*YOUR OBJECTIVE*. Return exactly the listing's lines, from its first line to the line holding "R = math.radians", ends included.

*GIVEN MATERIAL*.
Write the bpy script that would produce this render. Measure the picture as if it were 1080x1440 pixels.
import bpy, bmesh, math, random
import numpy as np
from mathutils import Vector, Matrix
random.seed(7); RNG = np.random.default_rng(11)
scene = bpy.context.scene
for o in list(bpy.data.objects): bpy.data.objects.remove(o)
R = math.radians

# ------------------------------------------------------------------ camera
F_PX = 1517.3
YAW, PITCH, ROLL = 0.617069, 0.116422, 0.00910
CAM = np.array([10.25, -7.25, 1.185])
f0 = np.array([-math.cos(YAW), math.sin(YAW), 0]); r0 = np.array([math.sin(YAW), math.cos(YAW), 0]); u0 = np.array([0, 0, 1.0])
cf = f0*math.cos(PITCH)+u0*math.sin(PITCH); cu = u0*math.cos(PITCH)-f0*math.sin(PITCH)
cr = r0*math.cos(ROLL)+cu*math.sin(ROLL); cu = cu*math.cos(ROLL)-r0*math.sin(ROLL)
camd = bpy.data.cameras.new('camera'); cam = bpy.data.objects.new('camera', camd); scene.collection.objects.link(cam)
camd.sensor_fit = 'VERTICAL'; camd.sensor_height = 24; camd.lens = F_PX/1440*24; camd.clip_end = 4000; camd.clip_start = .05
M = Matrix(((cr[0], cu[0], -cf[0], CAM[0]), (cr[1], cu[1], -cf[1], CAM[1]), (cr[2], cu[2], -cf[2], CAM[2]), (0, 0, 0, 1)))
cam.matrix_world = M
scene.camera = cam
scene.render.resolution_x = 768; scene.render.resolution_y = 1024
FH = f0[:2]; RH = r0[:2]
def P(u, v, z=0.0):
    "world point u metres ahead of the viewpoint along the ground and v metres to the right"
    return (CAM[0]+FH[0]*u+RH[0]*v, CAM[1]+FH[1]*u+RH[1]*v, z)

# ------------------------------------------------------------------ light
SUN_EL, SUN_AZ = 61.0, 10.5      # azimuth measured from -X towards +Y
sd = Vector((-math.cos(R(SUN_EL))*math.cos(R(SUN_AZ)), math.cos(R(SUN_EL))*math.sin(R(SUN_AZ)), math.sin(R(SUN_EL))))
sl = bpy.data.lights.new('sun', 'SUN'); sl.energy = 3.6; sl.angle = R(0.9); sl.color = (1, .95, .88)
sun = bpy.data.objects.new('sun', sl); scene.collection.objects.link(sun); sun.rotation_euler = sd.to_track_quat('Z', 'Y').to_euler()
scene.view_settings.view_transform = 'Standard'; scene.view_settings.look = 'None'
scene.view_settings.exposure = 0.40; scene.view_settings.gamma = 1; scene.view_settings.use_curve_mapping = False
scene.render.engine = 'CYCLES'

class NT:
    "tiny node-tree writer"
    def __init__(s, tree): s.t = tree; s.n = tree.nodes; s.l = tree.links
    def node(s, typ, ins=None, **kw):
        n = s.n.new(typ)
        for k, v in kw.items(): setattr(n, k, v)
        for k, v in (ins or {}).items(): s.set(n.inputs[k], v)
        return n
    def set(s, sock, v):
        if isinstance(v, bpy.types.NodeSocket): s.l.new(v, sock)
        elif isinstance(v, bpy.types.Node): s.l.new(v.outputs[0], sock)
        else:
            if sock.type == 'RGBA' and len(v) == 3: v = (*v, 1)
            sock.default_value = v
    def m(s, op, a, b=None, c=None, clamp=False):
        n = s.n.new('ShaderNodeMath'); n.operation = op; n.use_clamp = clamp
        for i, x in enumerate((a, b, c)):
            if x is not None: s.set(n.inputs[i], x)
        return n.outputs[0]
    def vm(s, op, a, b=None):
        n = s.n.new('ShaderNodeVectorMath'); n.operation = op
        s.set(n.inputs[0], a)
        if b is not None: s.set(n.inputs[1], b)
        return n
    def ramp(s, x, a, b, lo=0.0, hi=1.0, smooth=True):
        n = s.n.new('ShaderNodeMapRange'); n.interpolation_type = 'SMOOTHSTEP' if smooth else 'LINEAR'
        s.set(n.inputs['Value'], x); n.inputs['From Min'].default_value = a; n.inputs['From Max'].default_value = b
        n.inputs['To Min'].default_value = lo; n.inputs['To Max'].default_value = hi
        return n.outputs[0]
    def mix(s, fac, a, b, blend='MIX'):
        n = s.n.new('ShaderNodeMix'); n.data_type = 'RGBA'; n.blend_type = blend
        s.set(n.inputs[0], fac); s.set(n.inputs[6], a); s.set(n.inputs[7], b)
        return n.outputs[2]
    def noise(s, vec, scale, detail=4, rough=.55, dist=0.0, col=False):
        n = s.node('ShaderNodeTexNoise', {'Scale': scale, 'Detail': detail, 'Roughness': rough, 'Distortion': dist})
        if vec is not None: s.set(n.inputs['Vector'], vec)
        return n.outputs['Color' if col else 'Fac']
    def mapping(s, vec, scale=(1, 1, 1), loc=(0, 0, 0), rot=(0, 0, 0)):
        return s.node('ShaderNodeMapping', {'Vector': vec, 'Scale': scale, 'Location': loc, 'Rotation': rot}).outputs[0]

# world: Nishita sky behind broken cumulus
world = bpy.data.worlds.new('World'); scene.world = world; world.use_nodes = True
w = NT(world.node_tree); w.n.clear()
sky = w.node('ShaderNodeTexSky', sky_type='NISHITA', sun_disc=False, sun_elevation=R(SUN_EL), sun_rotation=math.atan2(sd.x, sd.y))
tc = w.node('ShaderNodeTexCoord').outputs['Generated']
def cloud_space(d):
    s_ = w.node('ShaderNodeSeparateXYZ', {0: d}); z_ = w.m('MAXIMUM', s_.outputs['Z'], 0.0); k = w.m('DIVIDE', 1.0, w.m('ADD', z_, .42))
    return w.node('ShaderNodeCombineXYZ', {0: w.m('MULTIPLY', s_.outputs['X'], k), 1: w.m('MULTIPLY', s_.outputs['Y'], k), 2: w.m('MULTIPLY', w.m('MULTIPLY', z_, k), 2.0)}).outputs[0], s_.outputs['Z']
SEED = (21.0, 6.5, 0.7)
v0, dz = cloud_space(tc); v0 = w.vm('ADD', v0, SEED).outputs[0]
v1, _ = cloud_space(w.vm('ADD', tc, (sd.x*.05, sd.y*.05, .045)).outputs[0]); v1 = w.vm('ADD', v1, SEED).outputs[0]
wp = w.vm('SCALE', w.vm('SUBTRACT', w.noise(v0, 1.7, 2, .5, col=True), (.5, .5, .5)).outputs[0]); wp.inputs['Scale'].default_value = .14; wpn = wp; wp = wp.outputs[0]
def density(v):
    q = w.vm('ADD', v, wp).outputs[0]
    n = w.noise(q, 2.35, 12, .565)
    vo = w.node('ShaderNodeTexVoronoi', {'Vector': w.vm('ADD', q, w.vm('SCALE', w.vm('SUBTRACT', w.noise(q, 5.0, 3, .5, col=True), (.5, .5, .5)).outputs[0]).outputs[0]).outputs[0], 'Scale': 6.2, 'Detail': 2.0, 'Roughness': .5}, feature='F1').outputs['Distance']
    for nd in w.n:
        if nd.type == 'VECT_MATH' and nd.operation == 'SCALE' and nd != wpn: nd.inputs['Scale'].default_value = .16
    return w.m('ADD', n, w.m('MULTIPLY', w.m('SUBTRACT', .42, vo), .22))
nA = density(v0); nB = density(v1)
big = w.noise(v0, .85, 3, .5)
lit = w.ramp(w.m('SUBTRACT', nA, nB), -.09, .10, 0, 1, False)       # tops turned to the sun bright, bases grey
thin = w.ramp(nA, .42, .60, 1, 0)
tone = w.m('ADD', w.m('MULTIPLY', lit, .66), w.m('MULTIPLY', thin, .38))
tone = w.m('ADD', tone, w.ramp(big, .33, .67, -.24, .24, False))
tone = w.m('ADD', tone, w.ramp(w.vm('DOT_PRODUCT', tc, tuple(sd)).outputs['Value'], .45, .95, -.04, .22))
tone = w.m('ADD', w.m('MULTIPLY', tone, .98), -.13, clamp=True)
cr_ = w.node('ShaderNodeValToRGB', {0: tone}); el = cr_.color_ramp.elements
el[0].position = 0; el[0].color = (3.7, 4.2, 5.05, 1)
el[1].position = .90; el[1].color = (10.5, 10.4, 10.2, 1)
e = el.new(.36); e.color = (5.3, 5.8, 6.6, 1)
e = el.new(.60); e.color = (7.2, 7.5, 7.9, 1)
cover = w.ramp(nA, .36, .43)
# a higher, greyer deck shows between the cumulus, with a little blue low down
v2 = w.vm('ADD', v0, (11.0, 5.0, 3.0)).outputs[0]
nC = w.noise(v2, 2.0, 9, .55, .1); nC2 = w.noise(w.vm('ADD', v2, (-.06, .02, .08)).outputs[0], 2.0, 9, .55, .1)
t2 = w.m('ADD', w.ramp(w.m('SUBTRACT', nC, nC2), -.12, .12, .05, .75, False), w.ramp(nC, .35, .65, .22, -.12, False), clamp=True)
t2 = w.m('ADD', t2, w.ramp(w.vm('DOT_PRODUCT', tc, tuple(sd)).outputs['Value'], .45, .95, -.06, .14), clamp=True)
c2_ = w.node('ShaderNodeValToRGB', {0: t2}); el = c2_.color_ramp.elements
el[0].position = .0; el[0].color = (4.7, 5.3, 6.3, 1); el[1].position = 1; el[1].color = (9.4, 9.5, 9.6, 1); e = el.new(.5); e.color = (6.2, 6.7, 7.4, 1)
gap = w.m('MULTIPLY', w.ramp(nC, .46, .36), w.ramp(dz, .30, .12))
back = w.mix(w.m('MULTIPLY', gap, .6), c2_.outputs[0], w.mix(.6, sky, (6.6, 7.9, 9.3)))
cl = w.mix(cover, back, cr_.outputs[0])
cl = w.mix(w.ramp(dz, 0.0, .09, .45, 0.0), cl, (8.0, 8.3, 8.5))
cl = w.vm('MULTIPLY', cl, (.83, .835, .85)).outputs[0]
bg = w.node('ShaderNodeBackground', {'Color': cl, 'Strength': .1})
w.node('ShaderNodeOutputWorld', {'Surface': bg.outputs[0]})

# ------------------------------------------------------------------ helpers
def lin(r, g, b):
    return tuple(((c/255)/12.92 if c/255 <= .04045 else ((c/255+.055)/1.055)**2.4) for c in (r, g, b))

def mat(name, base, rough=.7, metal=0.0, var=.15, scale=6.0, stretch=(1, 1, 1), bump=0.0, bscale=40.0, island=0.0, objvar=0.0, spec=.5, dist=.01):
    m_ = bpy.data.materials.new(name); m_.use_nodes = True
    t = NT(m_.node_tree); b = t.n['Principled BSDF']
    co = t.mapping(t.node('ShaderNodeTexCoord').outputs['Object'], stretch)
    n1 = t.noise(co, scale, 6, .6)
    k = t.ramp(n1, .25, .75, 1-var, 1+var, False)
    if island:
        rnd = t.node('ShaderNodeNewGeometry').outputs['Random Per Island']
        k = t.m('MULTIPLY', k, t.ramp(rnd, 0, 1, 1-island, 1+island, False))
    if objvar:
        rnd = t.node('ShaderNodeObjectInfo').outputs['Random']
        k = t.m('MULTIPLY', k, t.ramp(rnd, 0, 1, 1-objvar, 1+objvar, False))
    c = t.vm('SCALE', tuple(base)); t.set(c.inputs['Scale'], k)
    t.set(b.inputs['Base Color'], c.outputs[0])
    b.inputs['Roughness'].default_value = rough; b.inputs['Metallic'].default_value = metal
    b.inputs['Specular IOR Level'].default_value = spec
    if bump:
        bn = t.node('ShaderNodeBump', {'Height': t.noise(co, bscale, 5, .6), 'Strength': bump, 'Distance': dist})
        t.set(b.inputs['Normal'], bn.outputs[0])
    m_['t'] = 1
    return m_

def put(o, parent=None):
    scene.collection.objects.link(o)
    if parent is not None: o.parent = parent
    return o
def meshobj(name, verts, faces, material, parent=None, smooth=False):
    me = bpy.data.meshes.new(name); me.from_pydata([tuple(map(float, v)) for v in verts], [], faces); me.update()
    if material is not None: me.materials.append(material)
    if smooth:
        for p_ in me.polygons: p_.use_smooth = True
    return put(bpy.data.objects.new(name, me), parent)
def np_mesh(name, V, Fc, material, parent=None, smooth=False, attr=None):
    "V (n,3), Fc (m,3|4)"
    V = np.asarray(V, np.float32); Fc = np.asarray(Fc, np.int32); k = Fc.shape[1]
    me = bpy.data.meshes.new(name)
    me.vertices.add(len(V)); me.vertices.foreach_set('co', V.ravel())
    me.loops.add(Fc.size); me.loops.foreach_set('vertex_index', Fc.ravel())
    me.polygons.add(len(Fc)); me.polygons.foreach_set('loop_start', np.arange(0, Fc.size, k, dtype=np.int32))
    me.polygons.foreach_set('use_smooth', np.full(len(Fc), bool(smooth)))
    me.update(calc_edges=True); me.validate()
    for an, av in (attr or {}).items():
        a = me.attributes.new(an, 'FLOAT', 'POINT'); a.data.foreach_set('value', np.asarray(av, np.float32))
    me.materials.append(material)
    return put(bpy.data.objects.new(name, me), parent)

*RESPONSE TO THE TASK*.
Write the bpy script that would produce this render. Measure the picture as if it were 1080x1440 pixels.
import bpy, bmesh, math, random
import numpy as np
from mathutils import Vector, Matrix
random.seed(7); RNG = np.random.default_rng(11)
scene = bpy.context.scene
for o in list(bpy.data.objects): bpy.data.objects.remove(o)
R = math.radians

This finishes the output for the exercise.